Every time they tour China, executives of MNCs in the retail sector tell me they are amazed by the vast spread of markets across the country, and why they can't stop thinking on how to ensure their products or services reach every nook and cranny of the country.

They say everyone in their circles loves the so-called "small-town youngsters". The latter have already become the backbone of China's film and home appliances markets. For MNC execs, China's lower-tier markets are definitely not a nice-to-have option but a must-reach goal.

Typically, residents in top-and second-tier cities tend to obsess with home prices, workload, children's education and a high cost of living. But young consumers in lower-tier markets have more disposable income and spare time.

These two key resources combine with energy, optimism and enthusiasm to result in generous ways of spending on entertainment, fashionable lifestyles and travel. This trend is reshaping China's consumption landscape.

People living in smaller cities or towns appear to have a satisfactory personal living space. They have to contend with lower property prices and lower cost of living. They seem to have a different kind of happiness. And their consumption power is growing, especially in areas like buying e-books, clothes and electronic products.

Meanwhile, people in big cities are increasingly spending their time on working extra hours to gain more professional qualifications. They also participate in fitness courses to stay in shape. Time always appears to be at a premium.

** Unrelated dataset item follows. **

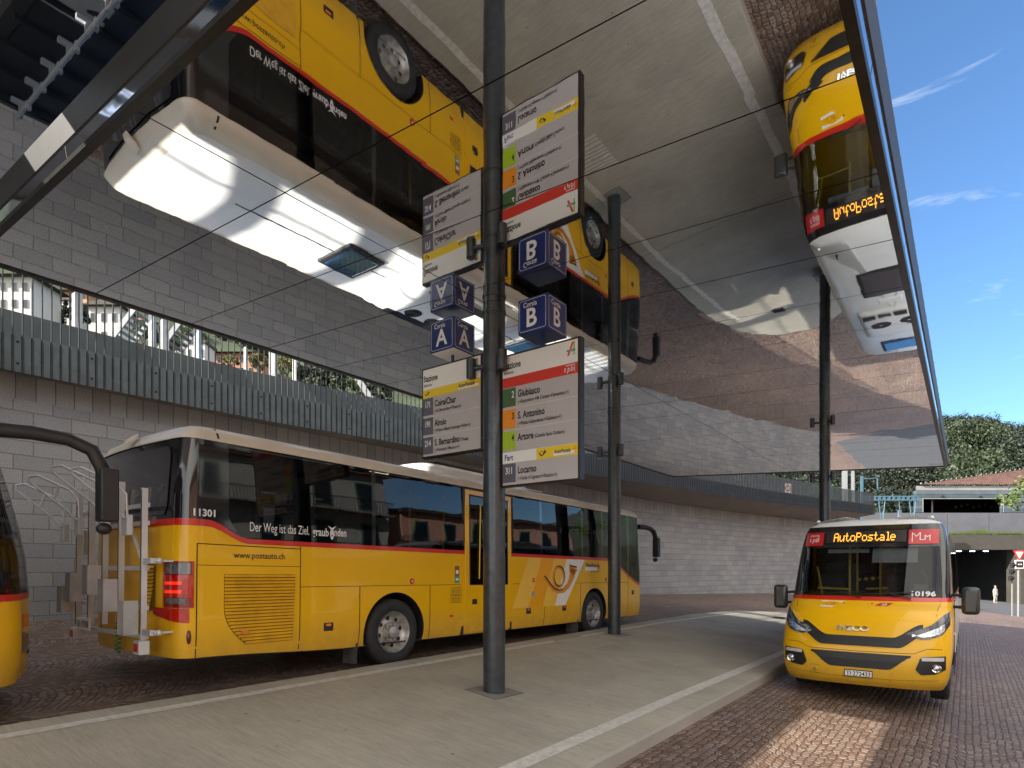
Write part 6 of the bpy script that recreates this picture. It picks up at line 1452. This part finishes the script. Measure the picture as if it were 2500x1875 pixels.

More and more global companies are keen to enter the country's lower-tier markets for higher growth. This has encouraged new businesses whose origins are outside metro cities to dream big.

For instance, Pinduoduo Inc, an e-commerce platform for low-price goods, and Qutoutiao Inc, a mobile content platform, have listed on the Nasdaq within a short period of time. But, such firms would do well to be aware that consumers in smaller cities are as smart as people in big cities. And many of them are also extremely price-sensitive.

China's well-developed high-speed railway and e-commerce networks are perfect infrastructure for small-town youngsters to travel, work and check the product information via their smartphones. Through this option, they achieve information equivalence. Consequently, a bottle of wine shipped from France at 5 euros ($5.55) can no longer be sold between 300 yuan ($42.5) and 500 yuan in China.

US-based retailer Forever 21 confirmed in April it would exit China, suggesting that Western high street fashion brands that do not customize their products to match Chinese preferences may struggle henceforth. This is in sharp contrast to the past when many foreign fashion brands could make quick and easy money in China.

Many foreign companies operating in China are not sufficiently familiar with the commercial culture and consumer preferences here, particularly in lower-tier markets. They think that since many of their products originated in developed countries, Chinese consumers will buy into them easily.

Under such circumstances, it is wise for Chinese and foreign companies to take different approaches in the country's non-big city markets. They must improve the quality of their goods and service, and start manufacturing more durable products, as well as pursue a green and sustainable growth path.

I'm certain that more foreign firms will expand their market presence in China's lower-tier cities over the long term. Starbucks Corp, the US coffee chain, reportedly had over 7 million active members in China last year. That figure will likely swell as small-town youngsters embrace big-city lifestyles.